Give the count of lines holding the string "scene" and nothing else.

### INFORMATION SHOWN
━━━━━━━━━━
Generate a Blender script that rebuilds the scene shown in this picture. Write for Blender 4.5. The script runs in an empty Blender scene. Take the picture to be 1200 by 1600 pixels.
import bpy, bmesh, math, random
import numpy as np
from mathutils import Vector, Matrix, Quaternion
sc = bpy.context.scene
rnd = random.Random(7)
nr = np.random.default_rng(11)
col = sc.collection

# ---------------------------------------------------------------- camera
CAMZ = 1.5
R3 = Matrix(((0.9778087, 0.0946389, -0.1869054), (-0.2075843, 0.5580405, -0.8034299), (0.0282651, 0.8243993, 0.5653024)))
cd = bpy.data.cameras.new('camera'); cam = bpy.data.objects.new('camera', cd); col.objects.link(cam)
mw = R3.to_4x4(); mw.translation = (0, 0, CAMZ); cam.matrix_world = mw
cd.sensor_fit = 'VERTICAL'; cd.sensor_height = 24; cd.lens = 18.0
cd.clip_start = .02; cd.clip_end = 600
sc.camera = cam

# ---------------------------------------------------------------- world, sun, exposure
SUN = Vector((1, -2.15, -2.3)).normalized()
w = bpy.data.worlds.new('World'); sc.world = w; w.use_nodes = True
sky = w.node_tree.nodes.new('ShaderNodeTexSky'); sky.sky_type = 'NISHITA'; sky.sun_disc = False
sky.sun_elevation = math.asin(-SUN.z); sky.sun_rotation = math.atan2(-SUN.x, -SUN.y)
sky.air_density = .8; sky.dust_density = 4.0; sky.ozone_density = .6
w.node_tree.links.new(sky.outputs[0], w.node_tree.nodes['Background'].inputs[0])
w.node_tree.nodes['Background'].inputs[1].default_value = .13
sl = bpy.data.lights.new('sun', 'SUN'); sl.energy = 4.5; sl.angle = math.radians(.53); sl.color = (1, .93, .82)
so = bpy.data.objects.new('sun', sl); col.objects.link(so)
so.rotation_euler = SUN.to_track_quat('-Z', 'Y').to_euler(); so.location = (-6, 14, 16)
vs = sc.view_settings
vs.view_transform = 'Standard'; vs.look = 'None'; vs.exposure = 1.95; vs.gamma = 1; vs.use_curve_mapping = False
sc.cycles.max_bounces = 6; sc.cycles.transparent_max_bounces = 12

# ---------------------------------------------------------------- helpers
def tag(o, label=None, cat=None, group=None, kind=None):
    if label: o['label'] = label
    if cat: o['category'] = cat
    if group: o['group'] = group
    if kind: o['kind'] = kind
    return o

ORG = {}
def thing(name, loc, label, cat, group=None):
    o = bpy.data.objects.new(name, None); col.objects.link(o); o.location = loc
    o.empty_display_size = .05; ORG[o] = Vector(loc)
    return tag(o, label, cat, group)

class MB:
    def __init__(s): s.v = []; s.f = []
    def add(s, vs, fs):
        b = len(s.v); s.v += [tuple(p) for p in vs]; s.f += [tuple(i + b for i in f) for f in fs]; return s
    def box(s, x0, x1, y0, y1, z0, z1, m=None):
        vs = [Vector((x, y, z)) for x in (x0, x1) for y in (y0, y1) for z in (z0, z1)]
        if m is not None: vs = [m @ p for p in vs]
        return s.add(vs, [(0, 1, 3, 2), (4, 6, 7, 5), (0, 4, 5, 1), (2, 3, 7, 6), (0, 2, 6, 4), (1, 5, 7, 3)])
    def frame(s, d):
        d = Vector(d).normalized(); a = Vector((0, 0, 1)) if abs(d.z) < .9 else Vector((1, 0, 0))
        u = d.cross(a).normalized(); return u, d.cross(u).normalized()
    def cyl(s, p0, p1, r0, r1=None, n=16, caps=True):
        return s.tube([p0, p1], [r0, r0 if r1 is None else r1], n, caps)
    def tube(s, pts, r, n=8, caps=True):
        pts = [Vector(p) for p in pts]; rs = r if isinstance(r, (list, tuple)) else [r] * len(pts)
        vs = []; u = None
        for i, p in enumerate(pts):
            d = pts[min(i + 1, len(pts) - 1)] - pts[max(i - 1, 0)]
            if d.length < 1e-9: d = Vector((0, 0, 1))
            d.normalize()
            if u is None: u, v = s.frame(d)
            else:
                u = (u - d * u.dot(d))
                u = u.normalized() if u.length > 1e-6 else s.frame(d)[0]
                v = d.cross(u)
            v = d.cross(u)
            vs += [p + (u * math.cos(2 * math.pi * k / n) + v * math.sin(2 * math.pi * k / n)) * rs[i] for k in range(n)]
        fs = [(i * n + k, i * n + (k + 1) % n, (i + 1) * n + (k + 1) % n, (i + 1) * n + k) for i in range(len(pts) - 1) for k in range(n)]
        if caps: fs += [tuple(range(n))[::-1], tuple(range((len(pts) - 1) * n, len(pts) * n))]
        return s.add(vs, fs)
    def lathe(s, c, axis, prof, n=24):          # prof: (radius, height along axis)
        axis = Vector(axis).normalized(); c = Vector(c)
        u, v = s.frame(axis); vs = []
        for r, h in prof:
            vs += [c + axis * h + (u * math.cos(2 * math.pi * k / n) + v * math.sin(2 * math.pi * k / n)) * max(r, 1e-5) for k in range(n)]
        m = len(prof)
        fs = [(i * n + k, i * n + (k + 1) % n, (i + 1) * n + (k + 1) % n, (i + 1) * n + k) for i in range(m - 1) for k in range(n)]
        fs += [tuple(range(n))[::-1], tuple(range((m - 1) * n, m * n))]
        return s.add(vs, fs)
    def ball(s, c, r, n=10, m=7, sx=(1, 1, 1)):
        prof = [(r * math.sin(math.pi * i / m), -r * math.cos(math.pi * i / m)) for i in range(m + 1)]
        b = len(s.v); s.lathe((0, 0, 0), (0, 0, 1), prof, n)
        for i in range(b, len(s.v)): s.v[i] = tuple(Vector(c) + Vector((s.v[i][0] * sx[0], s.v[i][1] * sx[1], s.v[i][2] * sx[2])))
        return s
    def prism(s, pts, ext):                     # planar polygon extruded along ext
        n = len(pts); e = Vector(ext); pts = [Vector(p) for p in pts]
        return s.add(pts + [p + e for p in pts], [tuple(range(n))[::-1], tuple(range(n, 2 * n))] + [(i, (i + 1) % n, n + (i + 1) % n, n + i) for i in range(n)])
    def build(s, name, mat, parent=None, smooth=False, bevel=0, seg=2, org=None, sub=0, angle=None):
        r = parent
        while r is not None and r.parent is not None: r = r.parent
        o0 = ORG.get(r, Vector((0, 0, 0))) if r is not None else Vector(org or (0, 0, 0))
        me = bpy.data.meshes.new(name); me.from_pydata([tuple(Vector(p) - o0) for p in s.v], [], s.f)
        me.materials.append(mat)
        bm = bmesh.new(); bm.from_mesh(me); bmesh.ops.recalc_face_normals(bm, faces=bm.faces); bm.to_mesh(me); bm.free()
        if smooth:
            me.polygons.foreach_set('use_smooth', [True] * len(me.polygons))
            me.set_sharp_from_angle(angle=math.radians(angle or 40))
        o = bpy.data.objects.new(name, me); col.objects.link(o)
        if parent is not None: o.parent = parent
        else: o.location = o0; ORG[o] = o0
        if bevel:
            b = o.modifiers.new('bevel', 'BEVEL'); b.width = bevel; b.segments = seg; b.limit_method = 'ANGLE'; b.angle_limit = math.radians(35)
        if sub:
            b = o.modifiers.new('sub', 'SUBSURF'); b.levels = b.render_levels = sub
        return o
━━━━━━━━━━
### ANSWER FOR THIS EXERCISE
2